** START Supplied entries **

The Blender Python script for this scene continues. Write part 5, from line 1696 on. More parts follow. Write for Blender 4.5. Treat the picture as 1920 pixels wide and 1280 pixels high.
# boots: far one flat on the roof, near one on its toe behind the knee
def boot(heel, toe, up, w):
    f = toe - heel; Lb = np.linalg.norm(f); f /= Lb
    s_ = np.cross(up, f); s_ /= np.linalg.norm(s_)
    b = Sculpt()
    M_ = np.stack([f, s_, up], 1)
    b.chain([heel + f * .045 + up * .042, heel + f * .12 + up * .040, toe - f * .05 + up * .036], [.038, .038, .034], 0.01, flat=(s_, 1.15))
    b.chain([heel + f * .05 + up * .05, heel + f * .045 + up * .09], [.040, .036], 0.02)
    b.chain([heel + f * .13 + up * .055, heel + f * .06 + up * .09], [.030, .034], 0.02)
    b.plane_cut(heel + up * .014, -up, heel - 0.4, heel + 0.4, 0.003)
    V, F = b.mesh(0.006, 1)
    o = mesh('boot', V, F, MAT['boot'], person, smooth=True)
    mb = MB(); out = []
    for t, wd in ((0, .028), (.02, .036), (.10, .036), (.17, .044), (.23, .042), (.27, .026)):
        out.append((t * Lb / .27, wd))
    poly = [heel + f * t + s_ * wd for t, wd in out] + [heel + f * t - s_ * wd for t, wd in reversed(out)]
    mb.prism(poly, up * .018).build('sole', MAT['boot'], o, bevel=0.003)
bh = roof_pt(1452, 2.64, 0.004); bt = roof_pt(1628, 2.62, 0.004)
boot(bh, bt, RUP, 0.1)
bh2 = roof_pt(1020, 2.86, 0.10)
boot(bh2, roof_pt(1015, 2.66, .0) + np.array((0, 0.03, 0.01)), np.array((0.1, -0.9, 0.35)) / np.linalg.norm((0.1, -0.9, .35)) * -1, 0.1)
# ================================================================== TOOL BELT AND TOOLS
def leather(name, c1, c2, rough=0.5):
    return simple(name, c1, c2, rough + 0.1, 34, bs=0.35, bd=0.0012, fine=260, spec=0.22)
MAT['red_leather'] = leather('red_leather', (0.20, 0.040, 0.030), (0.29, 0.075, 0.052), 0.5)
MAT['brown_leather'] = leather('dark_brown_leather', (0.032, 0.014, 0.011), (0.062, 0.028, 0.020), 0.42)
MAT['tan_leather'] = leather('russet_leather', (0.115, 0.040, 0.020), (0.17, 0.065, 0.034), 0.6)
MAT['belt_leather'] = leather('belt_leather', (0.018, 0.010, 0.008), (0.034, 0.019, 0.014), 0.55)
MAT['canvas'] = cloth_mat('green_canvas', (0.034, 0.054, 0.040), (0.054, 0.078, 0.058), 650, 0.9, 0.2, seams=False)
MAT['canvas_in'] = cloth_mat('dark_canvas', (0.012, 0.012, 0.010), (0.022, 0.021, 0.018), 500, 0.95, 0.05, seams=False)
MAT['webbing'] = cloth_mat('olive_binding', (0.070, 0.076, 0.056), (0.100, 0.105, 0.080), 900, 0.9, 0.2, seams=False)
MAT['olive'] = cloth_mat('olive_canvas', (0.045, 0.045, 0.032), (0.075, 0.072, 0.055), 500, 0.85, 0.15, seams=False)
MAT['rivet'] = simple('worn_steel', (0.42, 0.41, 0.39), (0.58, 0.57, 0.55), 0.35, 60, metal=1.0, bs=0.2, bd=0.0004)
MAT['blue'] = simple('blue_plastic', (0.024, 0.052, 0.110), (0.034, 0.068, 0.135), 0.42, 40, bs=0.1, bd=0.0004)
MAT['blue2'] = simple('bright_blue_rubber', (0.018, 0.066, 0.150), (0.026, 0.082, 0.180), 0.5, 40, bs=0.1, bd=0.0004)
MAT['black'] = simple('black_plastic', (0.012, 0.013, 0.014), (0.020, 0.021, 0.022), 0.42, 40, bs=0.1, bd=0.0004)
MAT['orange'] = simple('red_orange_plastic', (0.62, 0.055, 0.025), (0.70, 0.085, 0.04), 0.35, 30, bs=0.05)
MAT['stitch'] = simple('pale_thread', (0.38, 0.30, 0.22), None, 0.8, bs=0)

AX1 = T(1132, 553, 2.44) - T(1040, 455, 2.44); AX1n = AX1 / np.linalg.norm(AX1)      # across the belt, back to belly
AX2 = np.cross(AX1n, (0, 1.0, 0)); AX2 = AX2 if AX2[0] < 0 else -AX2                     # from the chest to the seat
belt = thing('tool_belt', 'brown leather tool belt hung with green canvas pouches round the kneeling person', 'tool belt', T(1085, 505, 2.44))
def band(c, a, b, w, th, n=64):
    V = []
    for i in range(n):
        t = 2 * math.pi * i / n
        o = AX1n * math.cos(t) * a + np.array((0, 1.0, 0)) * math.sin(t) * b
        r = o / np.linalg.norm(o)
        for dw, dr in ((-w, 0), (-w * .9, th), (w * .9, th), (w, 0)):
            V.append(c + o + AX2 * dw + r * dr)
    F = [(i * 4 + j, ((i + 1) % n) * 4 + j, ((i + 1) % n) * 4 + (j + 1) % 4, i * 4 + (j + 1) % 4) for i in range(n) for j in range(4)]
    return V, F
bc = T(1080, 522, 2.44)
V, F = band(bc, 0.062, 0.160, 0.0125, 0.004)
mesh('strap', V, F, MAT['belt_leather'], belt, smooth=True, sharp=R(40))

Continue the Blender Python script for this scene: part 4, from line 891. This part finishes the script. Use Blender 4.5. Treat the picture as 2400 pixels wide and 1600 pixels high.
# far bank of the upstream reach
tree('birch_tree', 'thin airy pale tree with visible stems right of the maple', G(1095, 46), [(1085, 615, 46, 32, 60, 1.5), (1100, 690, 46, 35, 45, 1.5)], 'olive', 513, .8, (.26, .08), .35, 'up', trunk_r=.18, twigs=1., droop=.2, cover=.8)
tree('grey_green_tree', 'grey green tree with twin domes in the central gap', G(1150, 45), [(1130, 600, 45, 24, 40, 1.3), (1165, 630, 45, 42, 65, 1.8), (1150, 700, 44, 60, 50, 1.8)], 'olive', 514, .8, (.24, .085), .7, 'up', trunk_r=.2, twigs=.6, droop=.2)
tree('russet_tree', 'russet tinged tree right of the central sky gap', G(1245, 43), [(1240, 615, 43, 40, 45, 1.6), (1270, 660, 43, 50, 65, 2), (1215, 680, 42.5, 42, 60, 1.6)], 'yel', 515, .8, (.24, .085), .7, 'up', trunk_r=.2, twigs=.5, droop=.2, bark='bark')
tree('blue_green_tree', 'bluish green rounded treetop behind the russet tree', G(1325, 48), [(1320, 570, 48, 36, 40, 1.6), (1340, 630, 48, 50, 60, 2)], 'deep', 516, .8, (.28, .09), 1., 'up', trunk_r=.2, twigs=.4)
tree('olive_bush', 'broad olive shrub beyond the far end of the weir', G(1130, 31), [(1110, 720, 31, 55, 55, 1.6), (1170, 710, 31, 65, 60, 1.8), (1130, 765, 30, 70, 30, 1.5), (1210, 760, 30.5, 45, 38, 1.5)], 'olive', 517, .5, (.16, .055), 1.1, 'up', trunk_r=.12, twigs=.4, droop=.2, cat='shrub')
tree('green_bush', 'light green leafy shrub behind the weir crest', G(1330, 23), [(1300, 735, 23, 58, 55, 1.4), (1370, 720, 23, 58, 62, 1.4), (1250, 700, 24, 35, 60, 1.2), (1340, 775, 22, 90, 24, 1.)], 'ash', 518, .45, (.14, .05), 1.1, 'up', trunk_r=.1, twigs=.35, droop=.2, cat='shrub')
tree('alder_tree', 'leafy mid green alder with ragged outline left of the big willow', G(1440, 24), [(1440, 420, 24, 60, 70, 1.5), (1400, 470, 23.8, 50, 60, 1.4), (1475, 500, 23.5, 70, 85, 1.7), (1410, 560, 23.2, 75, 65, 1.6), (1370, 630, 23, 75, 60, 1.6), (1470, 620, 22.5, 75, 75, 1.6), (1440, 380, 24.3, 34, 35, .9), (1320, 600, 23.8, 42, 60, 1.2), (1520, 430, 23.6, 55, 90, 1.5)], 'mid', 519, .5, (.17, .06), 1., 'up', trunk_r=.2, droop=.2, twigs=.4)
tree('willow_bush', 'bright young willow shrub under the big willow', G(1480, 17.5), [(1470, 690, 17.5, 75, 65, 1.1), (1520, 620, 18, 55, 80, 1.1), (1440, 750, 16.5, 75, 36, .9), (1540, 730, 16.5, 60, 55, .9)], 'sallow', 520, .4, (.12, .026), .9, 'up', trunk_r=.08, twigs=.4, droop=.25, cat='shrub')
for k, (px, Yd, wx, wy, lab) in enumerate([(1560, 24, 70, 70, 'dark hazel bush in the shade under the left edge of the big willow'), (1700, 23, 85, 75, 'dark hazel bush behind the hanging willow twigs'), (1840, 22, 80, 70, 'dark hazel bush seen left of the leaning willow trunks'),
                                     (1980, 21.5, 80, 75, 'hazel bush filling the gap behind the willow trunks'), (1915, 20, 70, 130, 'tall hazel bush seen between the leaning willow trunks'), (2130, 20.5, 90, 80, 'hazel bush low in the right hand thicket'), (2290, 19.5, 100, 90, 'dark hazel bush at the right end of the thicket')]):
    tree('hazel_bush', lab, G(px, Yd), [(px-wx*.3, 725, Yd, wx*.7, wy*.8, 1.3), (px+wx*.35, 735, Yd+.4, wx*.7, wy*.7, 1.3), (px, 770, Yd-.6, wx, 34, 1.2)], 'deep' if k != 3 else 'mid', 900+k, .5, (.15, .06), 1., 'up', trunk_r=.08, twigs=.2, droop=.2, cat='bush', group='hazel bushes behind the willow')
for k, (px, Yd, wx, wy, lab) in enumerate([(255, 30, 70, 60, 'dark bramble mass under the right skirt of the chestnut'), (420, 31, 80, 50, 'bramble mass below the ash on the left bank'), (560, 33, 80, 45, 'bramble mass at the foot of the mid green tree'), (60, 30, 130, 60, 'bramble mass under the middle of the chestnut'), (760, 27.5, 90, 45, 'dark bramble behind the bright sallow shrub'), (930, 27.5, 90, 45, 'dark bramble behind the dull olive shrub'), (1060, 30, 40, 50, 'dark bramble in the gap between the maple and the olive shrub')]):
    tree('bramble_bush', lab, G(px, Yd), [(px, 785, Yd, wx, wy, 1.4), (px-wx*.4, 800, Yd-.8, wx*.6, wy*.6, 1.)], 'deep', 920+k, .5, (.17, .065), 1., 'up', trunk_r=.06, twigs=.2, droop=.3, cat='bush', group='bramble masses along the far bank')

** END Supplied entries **

→ **Exercise prompt**
Out of the preceding entries, pull every line containing the string "else".

→ **Answer to this exercise**
AX2 = np.cross(AX1n, (0, 1.0, 0)); AX2 = AX2 if AX2[0] < 0 else -AX2                     # from the chest to the seat
    tree('hazel_bush', lab, G(px, Yd), [(px-wx*.3, 725, Yd, wx*.7, wy*.8, 1.3), (px+wx*.35, 735, Yd+.4, wx*.7, wy*.7, 1.3), (px, 770, Yd-.6, wx, 34, 1.2)], 'deep' if k != 3 else 'mid', 900+k, .5, (.15, .06), 1., 'up', trunk_r=.08, twigs=.2, droop=.2, cat='bush', group='hazel bushes behind the willow')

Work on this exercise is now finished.